### Information provided:

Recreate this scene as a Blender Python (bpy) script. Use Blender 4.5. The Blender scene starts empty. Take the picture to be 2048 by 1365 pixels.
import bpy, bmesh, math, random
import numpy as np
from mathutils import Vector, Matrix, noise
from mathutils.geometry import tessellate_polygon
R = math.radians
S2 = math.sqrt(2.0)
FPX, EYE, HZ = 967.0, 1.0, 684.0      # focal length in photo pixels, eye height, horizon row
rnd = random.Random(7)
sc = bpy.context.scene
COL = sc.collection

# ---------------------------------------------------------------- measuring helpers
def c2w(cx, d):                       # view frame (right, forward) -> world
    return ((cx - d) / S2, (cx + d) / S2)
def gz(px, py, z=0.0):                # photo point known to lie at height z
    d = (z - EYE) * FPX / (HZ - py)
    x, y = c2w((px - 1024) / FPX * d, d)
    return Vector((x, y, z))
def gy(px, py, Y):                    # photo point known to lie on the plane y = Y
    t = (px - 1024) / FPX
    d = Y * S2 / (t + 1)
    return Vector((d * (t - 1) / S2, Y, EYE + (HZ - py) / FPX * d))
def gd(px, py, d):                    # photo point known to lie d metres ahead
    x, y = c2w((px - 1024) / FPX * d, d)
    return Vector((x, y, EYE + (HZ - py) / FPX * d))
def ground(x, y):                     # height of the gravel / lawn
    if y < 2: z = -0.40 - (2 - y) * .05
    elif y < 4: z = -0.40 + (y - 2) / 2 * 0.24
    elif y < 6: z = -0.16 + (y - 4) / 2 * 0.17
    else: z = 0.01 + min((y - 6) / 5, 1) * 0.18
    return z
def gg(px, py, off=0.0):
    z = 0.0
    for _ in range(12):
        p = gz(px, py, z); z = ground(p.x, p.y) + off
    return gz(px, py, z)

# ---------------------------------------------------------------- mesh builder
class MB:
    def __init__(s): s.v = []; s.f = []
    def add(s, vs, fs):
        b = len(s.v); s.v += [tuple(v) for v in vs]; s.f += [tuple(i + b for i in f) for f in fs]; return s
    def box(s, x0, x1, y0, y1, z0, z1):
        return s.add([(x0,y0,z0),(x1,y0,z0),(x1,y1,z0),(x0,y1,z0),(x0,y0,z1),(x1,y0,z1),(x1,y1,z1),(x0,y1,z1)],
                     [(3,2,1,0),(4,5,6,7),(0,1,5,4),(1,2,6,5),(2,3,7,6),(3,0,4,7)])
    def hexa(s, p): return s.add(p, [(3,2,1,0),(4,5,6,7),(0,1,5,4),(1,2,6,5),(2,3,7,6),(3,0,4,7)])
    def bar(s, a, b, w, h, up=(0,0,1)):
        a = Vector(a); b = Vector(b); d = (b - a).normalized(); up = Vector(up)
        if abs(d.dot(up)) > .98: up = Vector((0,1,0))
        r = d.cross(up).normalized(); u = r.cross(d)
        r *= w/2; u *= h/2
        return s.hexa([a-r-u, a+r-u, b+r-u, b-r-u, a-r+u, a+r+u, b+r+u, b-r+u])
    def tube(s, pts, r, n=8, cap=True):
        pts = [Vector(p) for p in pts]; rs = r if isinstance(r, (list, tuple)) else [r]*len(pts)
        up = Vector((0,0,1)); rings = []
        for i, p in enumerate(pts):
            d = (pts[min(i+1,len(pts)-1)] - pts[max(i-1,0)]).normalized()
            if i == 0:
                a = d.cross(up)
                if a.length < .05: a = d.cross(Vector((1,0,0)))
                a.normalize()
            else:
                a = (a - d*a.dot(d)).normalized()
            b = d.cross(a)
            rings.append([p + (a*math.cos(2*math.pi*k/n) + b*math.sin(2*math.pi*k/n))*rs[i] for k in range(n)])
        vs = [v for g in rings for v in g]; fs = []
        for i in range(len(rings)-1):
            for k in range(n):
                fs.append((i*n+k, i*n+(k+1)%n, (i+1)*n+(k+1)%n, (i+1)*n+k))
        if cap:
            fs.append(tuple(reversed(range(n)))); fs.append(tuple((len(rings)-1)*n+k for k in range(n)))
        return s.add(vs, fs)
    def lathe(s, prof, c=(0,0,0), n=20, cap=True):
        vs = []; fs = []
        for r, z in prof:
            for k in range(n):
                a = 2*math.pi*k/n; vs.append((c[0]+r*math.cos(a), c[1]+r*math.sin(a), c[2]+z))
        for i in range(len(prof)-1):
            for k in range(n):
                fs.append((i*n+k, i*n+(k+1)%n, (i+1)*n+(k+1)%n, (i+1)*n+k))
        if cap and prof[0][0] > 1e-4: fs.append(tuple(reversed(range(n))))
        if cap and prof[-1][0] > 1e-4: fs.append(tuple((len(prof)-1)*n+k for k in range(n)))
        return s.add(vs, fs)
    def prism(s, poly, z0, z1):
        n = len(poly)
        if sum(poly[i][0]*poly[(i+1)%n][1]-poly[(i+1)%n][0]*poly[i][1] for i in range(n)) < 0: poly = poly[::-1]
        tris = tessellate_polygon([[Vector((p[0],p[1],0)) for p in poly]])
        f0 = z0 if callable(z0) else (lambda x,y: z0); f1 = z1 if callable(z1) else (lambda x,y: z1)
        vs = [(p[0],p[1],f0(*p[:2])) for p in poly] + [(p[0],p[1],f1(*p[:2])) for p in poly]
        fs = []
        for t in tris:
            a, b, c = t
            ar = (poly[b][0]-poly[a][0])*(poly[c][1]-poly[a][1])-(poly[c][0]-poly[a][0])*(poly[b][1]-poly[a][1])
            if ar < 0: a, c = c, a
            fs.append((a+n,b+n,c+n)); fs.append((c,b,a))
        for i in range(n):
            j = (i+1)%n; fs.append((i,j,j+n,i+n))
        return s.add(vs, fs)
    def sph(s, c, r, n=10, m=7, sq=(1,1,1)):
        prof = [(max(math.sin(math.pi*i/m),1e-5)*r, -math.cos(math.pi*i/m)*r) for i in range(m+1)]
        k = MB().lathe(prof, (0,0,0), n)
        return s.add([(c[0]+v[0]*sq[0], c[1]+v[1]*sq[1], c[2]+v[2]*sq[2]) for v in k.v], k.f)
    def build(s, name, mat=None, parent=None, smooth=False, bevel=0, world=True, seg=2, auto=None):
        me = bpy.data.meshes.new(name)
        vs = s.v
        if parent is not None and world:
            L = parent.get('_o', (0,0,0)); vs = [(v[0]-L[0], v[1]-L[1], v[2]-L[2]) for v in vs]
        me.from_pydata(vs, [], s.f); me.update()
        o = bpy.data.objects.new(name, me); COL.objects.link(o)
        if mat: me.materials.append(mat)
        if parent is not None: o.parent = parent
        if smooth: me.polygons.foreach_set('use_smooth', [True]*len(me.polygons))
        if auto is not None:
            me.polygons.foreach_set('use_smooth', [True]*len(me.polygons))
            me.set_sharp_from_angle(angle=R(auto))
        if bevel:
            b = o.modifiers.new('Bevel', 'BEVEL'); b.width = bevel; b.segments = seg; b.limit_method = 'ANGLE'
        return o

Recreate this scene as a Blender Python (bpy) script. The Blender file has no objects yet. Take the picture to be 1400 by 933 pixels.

### To be done:
Word for word, reproduce the listing above from its start up to and including the line that has "COL = sc.collection". Give only those lines.

### Task answer:
Recreate this scene as a Blender Python (bpy) script. Use Blender 4.5. The Blender scene starts empty. Take the picture to be 2048 by 1365 pixels.
import bpy, bmesh, math, random
import numpy as np
from mathutils import Vector, Matrix, noise
from mathutils.geometry import tessellate_polygon
R = math.radians
S2 = math.sqrt(2.0)
FPX, EYE, HZ = 967.0, 1.0, 684.0      # focal length in photo pixels, eye height, horizon row
rnd = random.Random(7)
sc = bpy.context.scene
COL = sc.collection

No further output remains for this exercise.